In conclusion I would like to reinforce Simon’s point about Samanta et al and the IPCC. More important than whatever they say about our one short paper, Samanta et al. truly and egregiously misrepresent the implications, of both their work and ours, when they claim that a single paper on short term vegetation response somehow rebuts the IPCC’s review of the large scientific literature on how Amazonia might respond to long-term shifts in the mean climate state.
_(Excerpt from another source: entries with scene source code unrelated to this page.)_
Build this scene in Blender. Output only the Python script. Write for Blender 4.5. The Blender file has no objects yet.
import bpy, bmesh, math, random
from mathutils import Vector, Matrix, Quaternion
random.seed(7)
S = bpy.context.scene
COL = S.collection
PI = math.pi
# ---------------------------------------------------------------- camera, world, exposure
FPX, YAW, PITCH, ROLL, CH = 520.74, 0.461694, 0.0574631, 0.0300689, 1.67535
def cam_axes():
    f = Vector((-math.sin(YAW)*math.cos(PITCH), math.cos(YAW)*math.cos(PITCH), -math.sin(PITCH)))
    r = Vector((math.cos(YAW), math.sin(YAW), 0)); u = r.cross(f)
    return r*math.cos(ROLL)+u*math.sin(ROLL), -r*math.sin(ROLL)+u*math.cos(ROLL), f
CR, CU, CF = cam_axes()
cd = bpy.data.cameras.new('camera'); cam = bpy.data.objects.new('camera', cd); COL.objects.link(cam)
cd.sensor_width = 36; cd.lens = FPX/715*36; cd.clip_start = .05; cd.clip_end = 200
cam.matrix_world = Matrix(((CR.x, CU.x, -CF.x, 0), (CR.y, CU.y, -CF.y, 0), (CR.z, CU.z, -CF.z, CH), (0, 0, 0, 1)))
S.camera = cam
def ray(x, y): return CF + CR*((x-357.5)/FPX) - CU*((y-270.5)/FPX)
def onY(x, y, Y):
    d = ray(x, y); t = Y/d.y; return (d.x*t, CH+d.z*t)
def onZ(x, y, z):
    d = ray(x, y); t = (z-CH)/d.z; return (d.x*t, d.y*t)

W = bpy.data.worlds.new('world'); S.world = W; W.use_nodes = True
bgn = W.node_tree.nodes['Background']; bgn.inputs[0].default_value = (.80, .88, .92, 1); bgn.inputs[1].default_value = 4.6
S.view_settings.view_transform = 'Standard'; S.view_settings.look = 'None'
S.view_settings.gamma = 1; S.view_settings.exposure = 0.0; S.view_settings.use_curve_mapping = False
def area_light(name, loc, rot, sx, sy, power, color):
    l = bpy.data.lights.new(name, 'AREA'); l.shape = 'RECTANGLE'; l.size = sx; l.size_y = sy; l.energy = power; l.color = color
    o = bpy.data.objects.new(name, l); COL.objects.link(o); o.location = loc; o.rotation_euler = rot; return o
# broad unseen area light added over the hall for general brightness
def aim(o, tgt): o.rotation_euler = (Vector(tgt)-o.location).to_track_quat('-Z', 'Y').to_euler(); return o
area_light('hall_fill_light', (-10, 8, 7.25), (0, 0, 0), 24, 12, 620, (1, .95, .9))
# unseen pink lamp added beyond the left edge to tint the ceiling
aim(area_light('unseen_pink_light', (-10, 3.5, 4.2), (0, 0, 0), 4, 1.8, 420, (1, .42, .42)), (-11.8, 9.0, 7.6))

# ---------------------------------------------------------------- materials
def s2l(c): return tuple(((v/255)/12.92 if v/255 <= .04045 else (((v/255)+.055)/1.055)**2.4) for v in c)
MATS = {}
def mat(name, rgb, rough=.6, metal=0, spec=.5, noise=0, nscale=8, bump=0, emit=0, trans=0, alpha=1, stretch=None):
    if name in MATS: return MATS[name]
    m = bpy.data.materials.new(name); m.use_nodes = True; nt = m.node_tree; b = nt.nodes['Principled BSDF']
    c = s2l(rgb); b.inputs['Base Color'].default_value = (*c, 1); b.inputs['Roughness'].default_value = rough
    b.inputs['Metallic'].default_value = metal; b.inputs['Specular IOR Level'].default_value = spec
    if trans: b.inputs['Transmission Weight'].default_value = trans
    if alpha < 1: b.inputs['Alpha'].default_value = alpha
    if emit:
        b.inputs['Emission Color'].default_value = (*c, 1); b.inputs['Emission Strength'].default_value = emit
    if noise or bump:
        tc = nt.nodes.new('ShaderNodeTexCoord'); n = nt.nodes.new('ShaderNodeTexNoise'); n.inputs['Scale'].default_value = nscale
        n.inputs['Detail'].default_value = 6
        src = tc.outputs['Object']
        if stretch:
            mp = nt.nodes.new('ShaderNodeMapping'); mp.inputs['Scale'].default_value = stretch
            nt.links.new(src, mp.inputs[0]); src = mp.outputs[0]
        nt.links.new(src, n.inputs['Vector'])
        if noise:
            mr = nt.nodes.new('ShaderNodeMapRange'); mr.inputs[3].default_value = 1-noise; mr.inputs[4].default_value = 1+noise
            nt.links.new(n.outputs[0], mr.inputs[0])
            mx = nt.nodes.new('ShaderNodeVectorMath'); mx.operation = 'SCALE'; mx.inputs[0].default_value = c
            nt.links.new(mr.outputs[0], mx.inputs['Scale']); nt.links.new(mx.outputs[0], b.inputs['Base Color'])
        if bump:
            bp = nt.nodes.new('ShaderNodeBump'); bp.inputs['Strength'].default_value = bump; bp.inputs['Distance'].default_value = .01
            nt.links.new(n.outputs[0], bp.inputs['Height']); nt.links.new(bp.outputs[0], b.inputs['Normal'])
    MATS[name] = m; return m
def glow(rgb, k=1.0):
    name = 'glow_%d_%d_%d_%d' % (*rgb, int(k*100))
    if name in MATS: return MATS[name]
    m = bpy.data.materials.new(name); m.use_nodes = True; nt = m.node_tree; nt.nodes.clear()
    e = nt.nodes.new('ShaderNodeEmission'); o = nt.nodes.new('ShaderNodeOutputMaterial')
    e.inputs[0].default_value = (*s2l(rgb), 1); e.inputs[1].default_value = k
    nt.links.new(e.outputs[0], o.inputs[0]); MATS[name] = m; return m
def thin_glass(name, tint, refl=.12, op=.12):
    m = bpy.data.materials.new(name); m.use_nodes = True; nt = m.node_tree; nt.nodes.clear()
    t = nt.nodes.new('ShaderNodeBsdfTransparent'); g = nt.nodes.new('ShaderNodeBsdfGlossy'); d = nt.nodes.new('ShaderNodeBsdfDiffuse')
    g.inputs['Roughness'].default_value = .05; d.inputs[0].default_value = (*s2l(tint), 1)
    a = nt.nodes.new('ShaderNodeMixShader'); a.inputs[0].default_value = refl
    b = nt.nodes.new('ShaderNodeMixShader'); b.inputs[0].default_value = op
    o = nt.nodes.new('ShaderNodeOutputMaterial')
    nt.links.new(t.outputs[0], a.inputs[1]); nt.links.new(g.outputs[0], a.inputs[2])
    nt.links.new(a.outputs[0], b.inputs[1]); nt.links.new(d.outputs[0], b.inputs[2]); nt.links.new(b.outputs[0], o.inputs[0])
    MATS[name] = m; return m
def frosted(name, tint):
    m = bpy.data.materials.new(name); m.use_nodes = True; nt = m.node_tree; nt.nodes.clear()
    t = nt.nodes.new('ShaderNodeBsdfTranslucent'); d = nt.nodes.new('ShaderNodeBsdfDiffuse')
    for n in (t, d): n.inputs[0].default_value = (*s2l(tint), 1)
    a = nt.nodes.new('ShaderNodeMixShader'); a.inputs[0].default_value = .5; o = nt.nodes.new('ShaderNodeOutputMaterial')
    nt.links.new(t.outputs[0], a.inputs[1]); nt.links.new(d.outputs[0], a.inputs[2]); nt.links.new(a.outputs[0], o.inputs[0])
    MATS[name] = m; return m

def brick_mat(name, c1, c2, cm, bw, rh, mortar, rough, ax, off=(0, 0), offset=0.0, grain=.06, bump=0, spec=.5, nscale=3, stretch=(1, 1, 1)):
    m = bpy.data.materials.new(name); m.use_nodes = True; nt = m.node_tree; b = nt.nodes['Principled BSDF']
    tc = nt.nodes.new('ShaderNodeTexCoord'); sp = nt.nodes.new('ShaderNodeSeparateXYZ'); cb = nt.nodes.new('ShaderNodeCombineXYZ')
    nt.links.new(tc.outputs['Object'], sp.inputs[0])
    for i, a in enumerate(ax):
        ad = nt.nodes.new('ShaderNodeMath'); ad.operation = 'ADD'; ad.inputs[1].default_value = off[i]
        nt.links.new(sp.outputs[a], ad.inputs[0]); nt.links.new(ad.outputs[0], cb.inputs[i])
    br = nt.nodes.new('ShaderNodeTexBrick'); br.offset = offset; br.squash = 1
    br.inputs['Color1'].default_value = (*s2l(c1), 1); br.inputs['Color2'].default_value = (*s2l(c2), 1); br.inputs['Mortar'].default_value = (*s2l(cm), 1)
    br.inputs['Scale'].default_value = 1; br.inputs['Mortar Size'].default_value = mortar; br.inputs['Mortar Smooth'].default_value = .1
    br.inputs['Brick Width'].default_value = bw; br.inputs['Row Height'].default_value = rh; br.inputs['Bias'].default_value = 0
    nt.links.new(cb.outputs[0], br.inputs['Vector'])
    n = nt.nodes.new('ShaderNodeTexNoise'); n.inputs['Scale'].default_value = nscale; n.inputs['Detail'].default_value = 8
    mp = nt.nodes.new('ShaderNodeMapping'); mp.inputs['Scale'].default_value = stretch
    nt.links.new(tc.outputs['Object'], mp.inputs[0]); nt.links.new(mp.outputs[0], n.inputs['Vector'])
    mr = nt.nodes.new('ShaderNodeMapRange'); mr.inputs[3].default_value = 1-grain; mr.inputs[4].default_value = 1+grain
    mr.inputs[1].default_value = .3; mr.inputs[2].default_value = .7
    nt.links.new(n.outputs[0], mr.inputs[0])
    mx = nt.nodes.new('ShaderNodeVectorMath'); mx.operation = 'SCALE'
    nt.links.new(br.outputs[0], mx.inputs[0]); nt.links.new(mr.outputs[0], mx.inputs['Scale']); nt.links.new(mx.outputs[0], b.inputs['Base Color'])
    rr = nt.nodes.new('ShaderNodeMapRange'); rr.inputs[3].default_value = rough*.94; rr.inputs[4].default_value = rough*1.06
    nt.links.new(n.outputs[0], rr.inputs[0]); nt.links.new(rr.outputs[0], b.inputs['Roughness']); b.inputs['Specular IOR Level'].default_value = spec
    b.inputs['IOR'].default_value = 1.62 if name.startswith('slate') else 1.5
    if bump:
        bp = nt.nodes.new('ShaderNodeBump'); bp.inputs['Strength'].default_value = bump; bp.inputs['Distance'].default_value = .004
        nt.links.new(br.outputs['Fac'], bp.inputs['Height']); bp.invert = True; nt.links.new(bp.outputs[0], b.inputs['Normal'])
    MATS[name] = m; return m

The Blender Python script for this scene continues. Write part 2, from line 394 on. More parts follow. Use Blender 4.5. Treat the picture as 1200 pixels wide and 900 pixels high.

It is an illogical and misguided claim on many levels, one that is already and deservedly attracting the opprobrium of many of my colleagues, talented scientists who study Amazon forests and climate (see Scientists speak: Amazon “myths” are not debunked).
In sum:
— Samanta et al data show a drought region green up that is on average indistinguishable from Saleska et al (but they call it NO green up).
— Samanta et al data almost exactly reproduce Saleska et al’s most salient bottom-line result (but they say what we did was not reproducible).
— the Samanta et al paper, based on a three-month drought response, says not one word about long-term climate change scenarios reviewed in IPCC (but they advertise their analysis as “reject[ing] claims” put forward by the IPCC).